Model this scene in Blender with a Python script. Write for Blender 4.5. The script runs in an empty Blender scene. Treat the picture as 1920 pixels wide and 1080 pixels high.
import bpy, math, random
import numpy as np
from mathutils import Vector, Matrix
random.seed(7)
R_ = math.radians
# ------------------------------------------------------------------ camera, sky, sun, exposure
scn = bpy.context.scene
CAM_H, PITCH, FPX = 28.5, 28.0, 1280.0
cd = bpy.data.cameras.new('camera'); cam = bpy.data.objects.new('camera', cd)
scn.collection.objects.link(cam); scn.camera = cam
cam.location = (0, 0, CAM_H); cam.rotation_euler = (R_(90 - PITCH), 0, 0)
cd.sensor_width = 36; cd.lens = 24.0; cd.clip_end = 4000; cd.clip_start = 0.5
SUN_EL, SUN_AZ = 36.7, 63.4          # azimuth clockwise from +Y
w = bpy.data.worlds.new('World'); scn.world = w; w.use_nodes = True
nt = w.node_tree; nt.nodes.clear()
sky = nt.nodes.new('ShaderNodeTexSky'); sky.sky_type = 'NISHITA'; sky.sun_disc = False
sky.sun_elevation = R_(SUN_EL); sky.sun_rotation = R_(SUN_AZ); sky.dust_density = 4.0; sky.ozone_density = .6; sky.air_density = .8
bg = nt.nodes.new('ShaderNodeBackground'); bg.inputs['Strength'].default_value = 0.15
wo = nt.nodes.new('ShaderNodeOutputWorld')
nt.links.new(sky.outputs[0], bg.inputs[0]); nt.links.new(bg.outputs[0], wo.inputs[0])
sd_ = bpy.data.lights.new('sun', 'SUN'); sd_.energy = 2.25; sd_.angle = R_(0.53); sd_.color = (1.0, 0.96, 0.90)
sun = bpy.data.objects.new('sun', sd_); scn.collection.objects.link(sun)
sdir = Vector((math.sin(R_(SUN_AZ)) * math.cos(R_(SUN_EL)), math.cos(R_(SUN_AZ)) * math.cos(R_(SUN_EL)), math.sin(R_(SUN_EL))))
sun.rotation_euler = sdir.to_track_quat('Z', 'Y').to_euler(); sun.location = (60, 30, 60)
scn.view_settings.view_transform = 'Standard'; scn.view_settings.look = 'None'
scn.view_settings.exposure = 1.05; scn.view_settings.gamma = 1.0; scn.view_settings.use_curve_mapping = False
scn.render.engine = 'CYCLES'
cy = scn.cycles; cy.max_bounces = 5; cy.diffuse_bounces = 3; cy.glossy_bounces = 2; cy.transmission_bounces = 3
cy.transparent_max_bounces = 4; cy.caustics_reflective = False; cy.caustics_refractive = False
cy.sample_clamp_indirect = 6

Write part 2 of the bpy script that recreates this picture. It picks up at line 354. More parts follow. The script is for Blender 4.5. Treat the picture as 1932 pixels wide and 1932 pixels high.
━━━━━━━━━━━━━━━━━━━━━━━━━━━━━━
List all lines where "Write" occurs.

Model this scene in Blender with a Python script. Write for Blender 4.5. The script runs in an empty Blender scene. Treat the picture as 1920 pixels wide and 1080 pixels high.
Write part 2 of the bpy script that recreates this picture. It picks up at line 354. More parts follow. The script is for Blender 4.5. Treat the picture as 1932 pixels wide and 1932 pixels high.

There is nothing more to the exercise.